Mechanical system of life against humanity in Pirandello’s I quaderni di Serafino Gubbio operatore (1925) (The Notebooks of Serafino Gubbio Operator of Cinematograph)



This study investigates the process of dehumanization caused by a bizarre relationship between man and the machine. In the area of Italian literature there are very few novels that take into consideration the heady world of industrialization. Luigi Pirandello (1867-1936) one of the most famous European playwrights, novelist and short story writer places accurate emphasis on this problem. He chooses motion picture as symbol of mechanical system of life against humanity. The author insists that in the modern world the control we exercise over the work process through machinery undergoes a radical transformation.

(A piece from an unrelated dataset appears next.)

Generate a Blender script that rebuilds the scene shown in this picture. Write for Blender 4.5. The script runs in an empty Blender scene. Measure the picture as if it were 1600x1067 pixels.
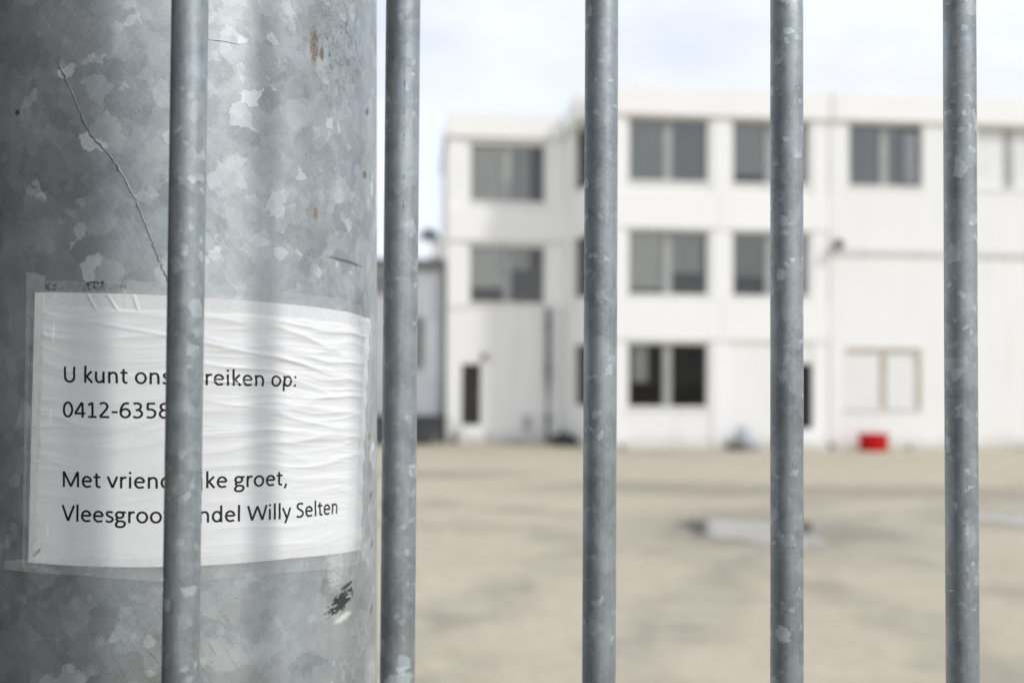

Mechanism becomes the principal means of controlling production and, as such, it controls human creativity. After the machine takes control of human creativity, man is no longer an individual and has no identity apart from the machine. The issue of industrialization against humanity is partially reflected in Pirandello's other novel The Late Mattia Pascal but it creates a bitter polemic in the author's sixth novel The Notebooks of Serafino Gubbio Operator of Cinematograph. This research focuses on the theme of life undermined by the voracity of industrialization. I additionally explained in the introduction that there is no affinity between Pirandello's theory of mechanical life and ideology of two contemporary thinkers of Postmodernism: Jean Baudrillard (1929-2007) and Paul Virilio (born in 1932).